== Supplied material ==
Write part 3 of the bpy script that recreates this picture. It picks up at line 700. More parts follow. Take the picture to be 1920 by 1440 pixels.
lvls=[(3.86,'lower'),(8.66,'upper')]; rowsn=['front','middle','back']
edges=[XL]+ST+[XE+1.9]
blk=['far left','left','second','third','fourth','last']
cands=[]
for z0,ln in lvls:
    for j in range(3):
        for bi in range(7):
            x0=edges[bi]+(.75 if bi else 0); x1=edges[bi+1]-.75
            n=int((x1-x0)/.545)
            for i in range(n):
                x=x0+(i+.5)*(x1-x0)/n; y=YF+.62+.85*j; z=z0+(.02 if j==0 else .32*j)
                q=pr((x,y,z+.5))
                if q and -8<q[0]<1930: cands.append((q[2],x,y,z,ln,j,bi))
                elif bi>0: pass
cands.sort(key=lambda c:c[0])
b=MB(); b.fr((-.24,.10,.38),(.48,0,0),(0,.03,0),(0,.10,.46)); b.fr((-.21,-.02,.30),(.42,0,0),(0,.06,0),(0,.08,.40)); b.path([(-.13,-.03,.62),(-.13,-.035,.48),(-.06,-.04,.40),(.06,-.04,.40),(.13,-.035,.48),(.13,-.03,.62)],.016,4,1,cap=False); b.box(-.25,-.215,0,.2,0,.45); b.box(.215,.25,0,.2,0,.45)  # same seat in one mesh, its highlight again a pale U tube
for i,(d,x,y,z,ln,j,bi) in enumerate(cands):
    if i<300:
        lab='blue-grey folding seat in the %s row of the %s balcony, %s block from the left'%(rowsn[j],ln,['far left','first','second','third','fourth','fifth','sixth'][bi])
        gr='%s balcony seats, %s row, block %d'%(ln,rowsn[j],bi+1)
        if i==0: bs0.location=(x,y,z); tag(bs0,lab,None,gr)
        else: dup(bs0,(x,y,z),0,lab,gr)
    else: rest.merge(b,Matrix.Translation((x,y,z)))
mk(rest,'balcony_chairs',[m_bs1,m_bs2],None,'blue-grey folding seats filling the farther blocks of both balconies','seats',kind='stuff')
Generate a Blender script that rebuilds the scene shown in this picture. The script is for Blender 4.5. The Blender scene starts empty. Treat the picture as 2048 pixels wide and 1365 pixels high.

== Exercise details ==
Write the data from above out again, exactly.

== Answer ==
Write part 3 of the bpy script that recreates this picture. It picks up at line 700. More parts follow. Take the picture to be 1920 by 1440 pixels.
lvls=[(3.86,'lower'),(8.66,'upper')]; rowsn=['front','middle','back']
edges=[XL]+ST+[XE+1.9]
blk=['far left','left','second','third','fourth','last']
cands=[]
for z0,ln in lvls:
    for j in range(3):
        for bi in range(7):
            x0=edges[bi]+(.75 if bi else 0); x1=edges[bi+1]-.75
            n=int((x1-x0)/.545)
            for i in range(n):
                x=x0+(i+.5)*(x1-x0)/n; y=YF+.62+.85*j; z=z0+(.02 if j==0 else .32*j)
                q=pr((x,y,z+.5))
                if q and -8<q[0]<1930: cands.append((q[2],x,y,z,ln,j,bi))
                elif bi>0: pass
cands.sort(key=lambda c:c[0])
b=MB(); b.fr((-.24,.10,.38),(.48,0,0),(0,.03,0),(0,.10,.46)); b.fr((-.21,-.02,.30),(.42,0,0),(0,.06,0),(0,.08,.40)); b.path([(-.13,-.03,.62),(-.13,-.035,.48),(-.06,-.04,.40),(.06,-.04,.40),(.13,-.035,.48),(.13,-.03,.62)],.016,4,1,cap=False); b.box(-.25,-.215,0,.2,0,.45); b.box(.215,.25,0,.2,0,.45)  # same seat in one mesh, its highlight again a pale U tube
for i,(d,x,y,z,ln,j,bi) in enumerate(cands):
    if i<300:
        lab='blue-grey folding seat in the %s row of the %s balcony, %s block from the left'%(rowsn[j],ln,['far left','first','second','third','fourth','fifth','sixth'][bi])
        gr='%s balcony seats, %s row, block %d'%(ln,rowsn[j],bi+1)
        if i==0: bs0.location=(x,y,z); tag(bs0,lab,None,gr)
        else: dup(bs0,(x,y,z),0,lab,gr)
    else: rest.merge(b,Matrix.Translation((x,y,z)))
mk(rest,'balcony_chairs',[m_bs1,m_bs2],None,'blue-grey folding seats filling the farther blocks of both balconies','seats',kind='stuff')
Generate a Blender script that rebuilds the scene shown in this picture. The script is for Blender 4.5. The Blender scene starts empty. Treat the picture as 2048 pixels wide and 1365 pixels high.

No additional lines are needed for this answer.